China's auto sales jumped more than 7 percent in January helped by tax benefits and holdia spending. Pictured: An E150 EV electric car is on a production line at a Beijing Automotive Industry Holding Co. factory on the outskirts of Beijing July 23, 2014. Reuters/China Daily

China’s car sales reportedly rose 9.3 percent in January as demand increased around the Lunar New Year holiday season and a tax break boosted orders for small passenger cars.

Sales of passenger vehicles, including sedans, sport-utility vehicles and minivans, rose to 2.23 million vehicles in January, China Association of Automobile Manufacturers (CAAM), a state-backed industry body, reportedly said Friday. Total vehicle sales, including trucks and buses, rose 7.7 percent to 2.5 million during the same period.
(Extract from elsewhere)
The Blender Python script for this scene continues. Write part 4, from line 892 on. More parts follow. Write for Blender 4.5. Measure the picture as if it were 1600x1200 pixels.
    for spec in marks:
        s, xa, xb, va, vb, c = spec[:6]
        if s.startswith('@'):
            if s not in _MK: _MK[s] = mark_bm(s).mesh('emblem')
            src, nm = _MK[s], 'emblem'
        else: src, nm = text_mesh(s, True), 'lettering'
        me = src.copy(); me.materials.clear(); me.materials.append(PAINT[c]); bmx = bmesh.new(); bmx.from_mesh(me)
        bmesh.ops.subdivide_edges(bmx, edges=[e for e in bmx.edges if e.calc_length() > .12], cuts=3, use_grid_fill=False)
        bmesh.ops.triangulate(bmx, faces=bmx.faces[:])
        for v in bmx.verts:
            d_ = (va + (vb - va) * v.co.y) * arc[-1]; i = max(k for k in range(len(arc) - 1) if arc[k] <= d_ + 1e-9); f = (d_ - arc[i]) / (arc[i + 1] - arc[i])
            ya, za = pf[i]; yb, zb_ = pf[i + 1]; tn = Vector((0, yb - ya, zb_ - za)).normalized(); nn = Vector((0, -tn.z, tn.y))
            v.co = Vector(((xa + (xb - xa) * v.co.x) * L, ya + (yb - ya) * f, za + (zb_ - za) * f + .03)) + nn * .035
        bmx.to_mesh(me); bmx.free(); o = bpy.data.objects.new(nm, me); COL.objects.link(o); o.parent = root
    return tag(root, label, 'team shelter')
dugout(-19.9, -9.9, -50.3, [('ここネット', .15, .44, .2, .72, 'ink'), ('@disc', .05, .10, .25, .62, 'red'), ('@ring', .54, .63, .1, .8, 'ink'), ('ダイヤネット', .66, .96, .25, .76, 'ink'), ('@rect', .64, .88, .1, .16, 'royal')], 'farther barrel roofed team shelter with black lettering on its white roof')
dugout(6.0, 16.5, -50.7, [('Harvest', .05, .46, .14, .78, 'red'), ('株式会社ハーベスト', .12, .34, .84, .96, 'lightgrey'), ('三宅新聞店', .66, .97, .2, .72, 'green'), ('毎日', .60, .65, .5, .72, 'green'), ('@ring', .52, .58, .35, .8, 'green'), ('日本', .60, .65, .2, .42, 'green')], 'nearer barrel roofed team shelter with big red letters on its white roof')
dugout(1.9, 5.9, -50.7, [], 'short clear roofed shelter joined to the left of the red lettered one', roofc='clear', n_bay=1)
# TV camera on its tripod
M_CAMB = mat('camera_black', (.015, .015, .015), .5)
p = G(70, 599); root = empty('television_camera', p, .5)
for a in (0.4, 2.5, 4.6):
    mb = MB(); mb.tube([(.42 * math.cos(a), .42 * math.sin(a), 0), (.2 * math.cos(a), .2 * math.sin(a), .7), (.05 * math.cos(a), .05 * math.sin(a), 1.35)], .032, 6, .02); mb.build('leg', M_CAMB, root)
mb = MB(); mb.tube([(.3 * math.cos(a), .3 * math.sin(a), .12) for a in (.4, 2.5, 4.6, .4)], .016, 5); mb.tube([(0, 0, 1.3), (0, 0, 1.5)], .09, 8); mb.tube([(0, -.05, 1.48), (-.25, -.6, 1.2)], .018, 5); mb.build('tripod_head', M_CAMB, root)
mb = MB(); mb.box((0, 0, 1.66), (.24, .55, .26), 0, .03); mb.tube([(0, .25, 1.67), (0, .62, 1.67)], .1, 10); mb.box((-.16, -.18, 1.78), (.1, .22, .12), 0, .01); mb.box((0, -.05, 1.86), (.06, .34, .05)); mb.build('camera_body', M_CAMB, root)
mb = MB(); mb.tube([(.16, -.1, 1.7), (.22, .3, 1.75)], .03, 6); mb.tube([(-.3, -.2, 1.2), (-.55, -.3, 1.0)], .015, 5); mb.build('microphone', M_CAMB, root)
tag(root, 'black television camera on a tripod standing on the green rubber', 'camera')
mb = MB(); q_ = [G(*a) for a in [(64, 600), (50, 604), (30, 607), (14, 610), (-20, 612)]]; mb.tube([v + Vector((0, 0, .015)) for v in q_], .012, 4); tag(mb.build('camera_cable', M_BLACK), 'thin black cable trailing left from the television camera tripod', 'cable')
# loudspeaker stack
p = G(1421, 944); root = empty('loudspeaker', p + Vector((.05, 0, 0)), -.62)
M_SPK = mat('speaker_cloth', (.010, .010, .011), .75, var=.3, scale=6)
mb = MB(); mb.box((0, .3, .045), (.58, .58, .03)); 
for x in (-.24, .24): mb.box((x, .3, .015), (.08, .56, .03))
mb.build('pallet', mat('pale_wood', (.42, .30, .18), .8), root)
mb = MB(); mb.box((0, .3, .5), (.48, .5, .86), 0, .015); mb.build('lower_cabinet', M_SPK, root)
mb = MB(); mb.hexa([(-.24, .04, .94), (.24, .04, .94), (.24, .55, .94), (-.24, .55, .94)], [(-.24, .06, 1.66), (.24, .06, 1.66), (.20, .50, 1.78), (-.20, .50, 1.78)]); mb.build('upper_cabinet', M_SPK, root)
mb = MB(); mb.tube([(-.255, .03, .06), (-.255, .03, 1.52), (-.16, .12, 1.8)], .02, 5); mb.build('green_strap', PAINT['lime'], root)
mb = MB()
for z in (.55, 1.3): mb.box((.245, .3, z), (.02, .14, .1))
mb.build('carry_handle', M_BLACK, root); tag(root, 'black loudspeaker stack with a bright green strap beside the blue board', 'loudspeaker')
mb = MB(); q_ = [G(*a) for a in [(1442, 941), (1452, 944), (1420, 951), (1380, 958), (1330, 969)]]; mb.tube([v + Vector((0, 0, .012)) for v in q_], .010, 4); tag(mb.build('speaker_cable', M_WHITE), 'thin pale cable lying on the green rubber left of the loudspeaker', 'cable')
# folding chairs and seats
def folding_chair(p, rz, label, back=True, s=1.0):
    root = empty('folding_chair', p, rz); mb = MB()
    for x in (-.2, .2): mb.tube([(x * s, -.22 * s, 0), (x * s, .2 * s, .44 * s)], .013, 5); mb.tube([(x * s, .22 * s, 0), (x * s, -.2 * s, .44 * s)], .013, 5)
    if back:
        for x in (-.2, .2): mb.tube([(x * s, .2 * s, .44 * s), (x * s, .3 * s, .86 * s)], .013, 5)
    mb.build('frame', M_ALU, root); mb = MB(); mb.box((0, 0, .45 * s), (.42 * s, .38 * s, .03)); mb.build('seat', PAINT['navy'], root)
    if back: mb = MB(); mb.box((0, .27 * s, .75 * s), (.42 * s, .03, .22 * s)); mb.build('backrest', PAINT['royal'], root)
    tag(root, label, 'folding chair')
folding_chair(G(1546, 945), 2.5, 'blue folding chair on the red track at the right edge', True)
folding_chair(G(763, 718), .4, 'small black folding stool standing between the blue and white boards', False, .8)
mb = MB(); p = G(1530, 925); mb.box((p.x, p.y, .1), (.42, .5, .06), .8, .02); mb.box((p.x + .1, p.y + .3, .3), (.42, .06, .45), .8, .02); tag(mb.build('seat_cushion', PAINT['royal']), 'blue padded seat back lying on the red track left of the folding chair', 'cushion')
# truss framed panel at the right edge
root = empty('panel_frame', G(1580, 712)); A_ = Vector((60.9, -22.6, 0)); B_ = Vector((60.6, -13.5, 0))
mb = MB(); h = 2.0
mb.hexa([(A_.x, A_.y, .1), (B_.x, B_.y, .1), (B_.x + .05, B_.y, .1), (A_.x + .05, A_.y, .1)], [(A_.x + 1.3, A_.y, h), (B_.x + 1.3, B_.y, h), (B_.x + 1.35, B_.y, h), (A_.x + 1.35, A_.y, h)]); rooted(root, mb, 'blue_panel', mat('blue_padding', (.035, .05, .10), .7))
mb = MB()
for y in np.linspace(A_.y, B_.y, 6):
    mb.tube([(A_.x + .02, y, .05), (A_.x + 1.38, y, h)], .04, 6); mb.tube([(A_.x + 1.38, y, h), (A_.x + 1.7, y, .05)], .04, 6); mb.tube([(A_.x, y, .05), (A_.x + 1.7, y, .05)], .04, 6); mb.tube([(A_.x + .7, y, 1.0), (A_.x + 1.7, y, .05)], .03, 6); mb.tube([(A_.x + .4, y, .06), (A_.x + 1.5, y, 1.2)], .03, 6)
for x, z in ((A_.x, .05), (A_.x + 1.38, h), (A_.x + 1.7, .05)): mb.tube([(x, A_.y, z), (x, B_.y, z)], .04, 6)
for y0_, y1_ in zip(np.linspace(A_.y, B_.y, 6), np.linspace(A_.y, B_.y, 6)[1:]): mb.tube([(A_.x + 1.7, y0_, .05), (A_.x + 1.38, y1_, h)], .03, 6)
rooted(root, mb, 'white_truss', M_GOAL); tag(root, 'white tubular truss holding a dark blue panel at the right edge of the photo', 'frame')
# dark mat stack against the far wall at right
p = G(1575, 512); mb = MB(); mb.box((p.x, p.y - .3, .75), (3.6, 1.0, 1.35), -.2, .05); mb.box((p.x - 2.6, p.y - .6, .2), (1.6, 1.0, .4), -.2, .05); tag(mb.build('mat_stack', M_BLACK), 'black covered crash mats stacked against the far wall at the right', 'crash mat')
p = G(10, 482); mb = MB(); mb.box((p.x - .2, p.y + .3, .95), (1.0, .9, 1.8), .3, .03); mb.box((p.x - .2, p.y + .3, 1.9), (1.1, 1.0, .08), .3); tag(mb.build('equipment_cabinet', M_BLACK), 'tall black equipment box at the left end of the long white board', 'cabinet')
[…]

“The growth was not bad for a market that sells more than 20 million cars a year,” Boni Sa, an analyst at consultancy IHS Automotive, told the Wall Street Journal. “In the coming months, we think growth of new car sales will likely moderate as China’s weak economic situation may hurt consumer confidence.”

Last year, car sales growth in China declined monthly for the first eight months, but saw a rebound after the government cut the purchase tax on small passenger cars in October. China last offered a tax break on passenger cars in 2009, following the global financial crisis. That year, passenger car sales ballooned by 53 percent, pushing China above the U.S. as the world’s largest auto market.

Last month, CAAM forecast that vehicle sales would gain about 6 percent this year, outpacing a 4.7 percent growth registered in 2015.

The month leading up to the Lunar New Year, which fell in February this year, is typically the peak sales season for automobile makers as Chinese consumers traditionally spend on big ticket purchases like televisions, automobiles and other household appliances.

Sports Utility Vehicles reportedly recorded the strongest gains in January, up 61 percent from a year earlier, while sedan sales fell 9.1 percent, suffering from rising demand for SUVs.